*What you will do*
Go through the material below and copy all lines with "beyond".

*Information supplied*
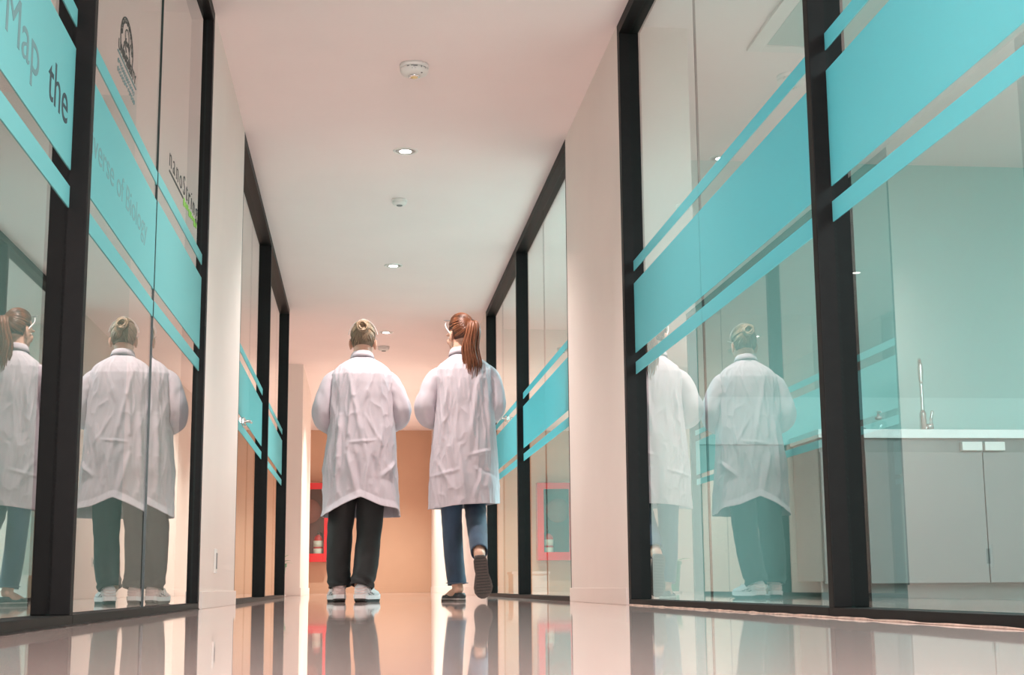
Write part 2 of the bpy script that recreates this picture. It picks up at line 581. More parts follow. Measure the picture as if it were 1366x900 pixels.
w1, p1 = glazing('window_1', 'left', 0.85, 3.635, 2.15, 'glazed bay nearest the viewer on the left with grey lettering', fpw=.04)
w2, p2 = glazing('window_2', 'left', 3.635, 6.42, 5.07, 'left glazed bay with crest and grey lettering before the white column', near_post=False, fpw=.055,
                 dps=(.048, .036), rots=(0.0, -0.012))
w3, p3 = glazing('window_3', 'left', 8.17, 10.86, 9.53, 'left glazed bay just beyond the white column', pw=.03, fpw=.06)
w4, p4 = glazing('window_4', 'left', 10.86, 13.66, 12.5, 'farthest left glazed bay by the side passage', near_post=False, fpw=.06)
w5, p5 = glazing('window_5', 'right', 0.85, 3.635, 2.0, 'glazed bay nearest the viewer on the right before the sink counter', fpw=.04)
w6, p6 = glazing('window_6', 'right', 3.635, 6.42, 5.08, 'right glazed bay mirroring both walkers before the white column', near_post=False, fpw=.055)
w7, p7 = glazing('window_7', 'right', 8.17, 10.98, 9.62, 'right glazed bay just beyond the white column', pw=.03, fpw=.06)
w8, p8 = glazing('window_8', 'right', 10.98, 13.66, 12.5, 'farthest right glazed bay behind the woman', near_post=False, fpw=.06)


def place_text(body, pane, y_from, y_to, z_base, height, m, bold=0.0, spacing=1.0, on_film=True):
    """Lettering on the corridor face of a left pane, read along +y, fitted to y_from..y_to and cap height."""
    p, yc = pane
    me = text_mesh(body, 1.0, bold, spacing, 0.0)
    xs = [v.co.x for v in me.vertices]; ys = [v.co.y for v in me.vertices]
    x0, x1 = min(xs), max(xs)
    sx = (y_to - y_from) / (x1 - x0)
    for v in me.vertices:
        yy = y_from + (v.co.x - x0) * sx - yc
        zz = z_base + v.co.y * height
        v.co = Vector((0.0062 if on_film else 0.0045, yy, zz))
    bm = bmesh.new(); bm.from_mesh(me)
    r = bmesh.ops.extrude_face_region(bm, geom=list(bm.faces))
    for v in [g for g in r['geom'] if isinstance(g, bmesh.types.BMVert)]:
        v.co.x += .0006
    o = obj('lettering', bm, m, p)
    bpy.data.meshes.remove(me)
    return o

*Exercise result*
w3, p3 = glazing('window_3', 'left', 8.17, 10.86, 9.53, 'left glazed bay just beyond the white column', pw=.03, fpw=.06)
w7, p7 = glazing('window_7', 'right', 8.17, 10.98, 9.62, 'right glazed bay just beyond the white column', pw=.03, fpw=.06)